The Commonwealth Scientific and Industrial Research Organisation, the Commonwealth Fisheries and Extension Services Division, no doubt the Queensland

Fisheries Branch and appropriate departments in that State and, perhaps, departments in other States will contribute to and work in co-operation with the new Institute. I imagine that it has a magnificient future and opportunity to do a worthwhile job for Australia in the discovery, expansion and protection of our marine resources. I do not wish to protract this debate. I welcome the advent of this Bill. The amount of money provided is a very substantial sum. I am sure that the Institute will prove a worthwhile national investment. The Bill is welcomed enthusiastically by the people of Queensland. It will be particularly welcomed by the people of northern Queensland because, quite apart from the unit itself, it will stimulate the interest of the Australian people in northern Queensland which, geographically, is somewhat remote and where, sometimes, there is a feeling of isolation.

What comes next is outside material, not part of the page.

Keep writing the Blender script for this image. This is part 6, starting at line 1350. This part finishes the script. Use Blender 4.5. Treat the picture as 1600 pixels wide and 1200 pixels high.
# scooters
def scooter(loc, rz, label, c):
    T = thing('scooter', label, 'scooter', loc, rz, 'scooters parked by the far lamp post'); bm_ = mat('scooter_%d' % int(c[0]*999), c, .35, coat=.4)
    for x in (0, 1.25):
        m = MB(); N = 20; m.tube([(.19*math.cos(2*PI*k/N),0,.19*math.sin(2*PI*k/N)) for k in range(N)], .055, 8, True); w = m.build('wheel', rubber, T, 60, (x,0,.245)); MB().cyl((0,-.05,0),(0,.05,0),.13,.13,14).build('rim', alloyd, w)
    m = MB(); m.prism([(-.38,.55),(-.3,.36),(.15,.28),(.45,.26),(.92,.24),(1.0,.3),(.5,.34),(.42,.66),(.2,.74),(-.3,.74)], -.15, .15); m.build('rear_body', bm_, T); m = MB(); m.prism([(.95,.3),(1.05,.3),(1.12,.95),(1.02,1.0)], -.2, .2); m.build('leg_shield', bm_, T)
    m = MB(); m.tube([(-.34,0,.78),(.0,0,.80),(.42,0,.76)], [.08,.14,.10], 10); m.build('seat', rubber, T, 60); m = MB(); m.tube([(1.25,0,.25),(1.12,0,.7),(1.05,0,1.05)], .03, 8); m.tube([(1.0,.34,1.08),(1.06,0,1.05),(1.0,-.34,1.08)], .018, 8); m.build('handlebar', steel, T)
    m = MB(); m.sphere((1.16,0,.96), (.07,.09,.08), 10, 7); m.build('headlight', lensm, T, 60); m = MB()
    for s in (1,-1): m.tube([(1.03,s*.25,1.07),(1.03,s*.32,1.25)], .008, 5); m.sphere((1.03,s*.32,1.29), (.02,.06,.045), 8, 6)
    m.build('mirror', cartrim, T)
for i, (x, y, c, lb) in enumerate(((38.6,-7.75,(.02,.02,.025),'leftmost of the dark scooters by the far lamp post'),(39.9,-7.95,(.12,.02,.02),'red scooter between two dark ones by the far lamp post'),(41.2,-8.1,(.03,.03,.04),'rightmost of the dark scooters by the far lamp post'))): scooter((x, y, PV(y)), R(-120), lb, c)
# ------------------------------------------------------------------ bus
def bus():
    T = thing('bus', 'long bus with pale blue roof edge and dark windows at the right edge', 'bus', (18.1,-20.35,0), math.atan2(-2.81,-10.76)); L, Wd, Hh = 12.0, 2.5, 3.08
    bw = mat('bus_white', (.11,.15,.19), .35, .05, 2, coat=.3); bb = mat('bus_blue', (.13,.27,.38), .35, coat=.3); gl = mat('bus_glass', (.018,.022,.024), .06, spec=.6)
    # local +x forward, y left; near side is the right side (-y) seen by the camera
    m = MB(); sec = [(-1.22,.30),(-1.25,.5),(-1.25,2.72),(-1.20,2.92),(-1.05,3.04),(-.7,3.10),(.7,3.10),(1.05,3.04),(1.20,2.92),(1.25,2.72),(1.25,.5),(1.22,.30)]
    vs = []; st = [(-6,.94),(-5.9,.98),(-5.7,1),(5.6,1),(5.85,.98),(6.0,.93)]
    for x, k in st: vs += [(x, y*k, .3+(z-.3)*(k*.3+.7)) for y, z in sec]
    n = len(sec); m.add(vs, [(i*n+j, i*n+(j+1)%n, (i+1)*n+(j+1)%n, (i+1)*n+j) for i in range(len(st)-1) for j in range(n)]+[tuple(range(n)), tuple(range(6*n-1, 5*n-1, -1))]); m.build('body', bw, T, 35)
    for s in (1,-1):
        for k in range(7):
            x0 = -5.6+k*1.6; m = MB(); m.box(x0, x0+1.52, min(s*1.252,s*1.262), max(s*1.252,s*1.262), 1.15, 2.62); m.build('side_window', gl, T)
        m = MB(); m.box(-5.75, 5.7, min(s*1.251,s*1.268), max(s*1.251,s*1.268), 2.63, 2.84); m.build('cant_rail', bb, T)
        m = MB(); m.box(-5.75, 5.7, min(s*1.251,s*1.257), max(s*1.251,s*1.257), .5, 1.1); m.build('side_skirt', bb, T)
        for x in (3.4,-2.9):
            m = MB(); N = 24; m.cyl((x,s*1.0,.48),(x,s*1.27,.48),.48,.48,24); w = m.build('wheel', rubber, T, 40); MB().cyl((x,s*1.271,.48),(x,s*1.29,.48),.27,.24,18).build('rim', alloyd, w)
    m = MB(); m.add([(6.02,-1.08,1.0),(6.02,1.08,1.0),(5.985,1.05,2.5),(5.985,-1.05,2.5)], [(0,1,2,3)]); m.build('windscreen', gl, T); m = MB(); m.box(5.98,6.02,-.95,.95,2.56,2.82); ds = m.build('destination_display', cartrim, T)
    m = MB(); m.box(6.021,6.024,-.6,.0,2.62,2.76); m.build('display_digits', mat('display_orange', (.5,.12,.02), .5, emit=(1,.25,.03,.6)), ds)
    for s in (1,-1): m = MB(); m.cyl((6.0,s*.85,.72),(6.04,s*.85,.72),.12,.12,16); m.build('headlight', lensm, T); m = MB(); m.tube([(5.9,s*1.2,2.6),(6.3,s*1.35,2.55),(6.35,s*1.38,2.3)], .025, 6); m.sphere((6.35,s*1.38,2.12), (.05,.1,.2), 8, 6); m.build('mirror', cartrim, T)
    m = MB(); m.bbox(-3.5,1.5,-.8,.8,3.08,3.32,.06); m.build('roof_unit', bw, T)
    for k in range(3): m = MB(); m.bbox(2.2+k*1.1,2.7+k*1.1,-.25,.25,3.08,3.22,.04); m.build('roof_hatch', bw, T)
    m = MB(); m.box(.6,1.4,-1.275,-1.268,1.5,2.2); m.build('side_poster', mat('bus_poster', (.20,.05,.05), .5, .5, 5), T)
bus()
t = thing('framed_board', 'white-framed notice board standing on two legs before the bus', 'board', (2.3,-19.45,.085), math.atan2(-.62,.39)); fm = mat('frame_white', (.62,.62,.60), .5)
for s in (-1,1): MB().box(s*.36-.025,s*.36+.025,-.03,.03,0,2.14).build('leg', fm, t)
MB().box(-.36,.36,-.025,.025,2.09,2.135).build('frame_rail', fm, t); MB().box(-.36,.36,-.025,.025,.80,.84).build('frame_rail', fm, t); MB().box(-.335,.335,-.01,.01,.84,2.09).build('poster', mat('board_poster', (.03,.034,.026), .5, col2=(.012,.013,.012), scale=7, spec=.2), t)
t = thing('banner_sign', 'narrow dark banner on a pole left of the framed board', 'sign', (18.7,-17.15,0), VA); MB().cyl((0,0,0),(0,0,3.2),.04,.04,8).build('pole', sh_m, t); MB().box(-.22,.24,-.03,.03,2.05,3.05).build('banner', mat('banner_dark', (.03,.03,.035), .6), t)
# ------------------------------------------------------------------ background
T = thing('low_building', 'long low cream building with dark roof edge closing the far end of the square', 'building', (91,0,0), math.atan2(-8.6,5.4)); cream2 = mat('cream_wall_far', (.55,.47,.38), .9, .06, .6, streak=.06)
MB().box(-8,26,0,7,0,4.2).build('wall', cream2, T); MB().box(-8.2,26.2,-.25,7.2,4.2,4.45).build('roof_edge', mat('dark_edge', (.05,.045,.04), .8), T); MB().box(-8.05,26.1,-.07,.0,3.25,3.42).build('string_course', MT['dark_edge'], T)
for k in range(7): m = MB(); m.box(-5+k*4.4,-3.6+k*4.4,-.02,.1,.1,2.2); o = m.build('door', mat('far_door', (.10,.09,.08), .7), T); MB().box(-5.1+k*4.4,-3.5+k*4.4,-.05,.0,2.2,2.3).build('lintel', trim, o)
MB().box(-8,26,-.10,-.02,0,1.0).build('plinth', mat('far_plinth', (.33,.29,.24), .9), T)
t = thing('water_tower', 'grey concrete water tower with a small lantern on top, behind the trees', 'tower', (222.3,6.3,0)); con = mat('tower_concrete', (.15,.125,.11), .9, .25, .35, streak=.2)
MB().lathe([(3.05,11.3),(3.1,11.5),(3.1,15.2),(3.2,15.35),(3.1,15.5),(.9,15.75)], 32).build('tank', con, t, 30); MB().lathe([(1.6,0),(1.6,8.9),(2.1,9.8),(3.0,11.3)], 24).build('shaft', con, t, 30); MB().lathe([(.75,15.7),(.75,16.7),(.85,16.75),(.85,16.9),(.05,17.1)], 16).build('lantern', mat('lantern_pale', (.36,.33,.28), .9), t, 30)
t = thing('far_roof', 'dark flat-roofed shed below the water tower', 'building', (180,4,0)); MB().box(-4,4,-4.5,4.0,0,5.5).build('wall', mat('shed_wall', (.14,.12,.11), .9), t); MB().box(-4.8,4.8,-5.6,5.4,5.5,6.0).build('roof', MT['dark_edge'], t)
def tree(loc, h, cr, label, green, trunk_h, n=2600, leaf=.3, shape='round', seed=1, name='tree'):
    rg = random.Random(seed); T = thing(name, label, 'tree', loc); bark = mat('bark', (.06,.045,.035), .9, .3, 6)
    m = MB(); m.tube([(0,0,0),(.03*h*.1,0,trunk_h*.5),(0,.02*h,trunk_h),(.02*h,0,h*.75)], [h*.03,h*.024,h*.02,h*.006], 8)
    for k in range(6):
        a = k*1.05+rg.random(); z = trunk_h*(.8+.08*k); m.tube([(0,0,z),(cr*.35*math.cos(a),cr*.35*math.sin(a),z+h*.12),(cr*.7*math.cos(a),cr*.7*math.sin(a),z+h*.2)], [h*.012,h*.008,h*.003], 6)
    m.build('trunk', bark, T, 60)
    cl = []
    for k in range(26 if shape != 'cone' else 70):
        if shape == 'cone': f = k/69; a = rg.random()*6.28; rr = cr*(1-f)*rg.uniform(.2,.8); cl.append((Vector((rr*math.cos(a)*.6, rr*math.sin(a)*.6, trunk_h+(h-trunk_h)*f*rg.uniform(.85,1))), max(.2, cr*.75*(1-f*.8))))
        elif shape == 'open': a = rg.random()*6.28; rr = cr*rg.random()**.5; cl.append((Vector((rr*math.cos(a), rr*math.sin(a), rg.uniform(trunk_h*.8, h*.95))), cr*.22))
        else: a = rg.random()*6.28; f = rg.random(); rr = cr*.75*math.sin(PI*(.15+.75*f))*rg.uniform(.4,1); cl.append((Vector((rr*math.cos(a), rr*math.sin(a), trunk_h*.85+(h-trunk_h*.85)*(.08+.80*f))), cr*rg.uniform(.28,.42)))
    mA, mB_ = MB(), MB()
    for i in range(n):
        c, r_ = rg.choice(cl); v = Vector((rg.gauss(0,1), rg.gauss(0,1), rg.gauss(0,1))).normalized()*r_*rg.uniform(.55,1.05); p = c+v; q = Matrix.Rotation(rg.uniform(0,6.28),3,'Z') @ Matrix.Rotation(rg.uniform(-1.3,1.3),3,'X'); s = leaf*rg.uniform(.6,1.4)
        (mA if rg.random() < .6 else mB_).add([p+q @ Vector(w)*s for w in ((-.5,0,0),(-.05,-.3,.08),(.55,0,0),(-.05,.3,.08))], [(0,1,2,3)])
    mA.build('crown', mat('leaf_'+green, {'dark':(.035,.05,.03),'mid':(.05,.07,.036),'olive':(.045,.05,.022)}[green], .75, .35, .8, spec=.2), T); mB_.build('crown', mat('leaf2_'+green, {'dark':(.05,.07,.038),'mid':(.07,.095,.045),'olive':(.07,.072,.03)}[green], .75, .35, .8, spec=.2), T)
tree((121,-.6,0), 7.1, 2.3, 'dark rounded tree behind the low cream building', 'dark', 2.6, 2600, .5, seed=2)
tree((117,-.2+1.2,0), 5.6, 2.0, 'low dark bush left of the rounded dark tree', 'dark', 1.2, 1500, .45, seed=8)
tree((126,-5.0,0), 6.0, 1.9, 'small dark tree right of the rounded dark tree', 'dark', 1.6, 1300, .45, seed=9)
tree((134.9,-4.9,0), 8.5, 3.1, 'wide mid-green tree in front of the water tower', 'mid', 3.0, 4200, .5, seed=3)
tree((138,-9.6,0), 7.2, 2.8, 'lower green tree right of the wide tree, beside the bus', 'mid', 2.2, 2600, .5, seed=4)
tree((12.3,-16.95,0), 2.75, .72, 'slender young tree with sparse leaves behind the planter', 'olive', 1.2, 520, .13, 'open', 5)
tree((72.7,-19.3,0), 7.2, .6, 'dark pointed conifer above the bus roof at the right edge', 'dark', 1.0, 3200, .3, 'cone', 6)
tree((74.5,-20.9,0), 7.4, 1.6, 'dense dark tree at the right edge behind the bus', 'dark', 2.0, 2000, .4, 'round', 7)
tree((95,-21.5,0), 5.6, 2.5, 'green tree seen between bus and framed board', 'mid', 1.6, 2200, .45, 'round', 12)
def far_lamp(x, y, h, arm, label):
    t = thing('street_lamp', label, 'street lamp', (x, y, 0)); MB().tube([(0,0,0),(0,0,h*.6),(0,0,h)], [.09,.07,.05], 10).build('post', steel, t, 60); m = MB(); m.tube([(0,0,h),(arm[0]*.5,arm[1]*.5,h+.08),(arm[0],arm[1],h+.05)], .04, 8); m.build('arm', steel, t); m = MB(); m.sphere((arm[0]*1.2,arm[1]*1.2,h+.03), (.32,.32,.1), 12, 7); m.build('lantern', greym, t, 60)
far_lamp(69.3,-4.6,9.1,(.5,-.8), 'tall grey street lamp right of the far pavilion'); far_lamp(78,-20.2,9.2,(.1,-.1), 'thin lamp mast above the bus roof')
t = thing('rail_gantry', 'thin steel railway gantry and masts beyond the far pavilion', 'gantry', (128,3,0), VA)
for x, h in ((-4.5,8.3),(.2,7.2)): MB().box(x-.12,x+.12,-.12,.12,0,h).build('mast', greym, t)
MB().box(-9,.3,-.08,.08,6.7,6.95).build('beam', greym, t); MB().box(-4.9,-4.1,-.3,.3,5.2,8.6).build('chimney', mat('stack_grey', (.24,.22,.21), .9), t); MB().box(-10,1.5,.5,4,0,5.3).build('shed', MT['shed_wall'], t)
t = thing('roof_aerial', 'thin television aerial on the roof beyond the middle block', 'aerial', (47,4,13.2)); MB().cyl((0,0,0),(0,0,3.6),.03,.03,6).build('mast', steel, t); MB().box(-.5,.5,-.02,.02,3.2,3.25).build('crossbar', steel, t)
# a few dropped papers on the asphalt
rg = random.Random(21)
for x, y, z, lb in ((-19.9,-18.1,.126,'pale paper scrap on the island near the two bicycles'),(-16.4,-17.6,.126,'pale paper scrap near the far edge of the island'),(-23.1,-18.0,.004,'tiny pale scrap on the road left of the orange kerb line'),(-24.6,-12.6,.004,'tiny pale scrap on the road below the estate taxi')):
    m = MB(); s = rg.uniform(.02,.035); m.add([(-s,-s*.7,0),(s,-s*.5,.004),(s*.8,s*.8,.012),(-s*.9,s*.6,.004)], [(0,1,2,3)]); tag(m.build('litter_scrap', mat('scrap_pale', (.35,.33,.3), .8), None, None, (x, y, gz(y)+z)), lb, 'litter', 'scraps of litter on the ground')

I think that the advertence to the peed for an Institute such as this is probably some years belated. The Council has done a magnificent job. On behalf of the Australian Democratic Labour Party I express our indebtedness to the distinguished members of the Interim Council who made the necessary preliminary investigations. I am sure that they will be gratified that, substantially, their findings and recommendations are being carried into legislative effect by this Bill. I do hope that the Institute will nourish. I am sure that it will prove of immense value to Australia.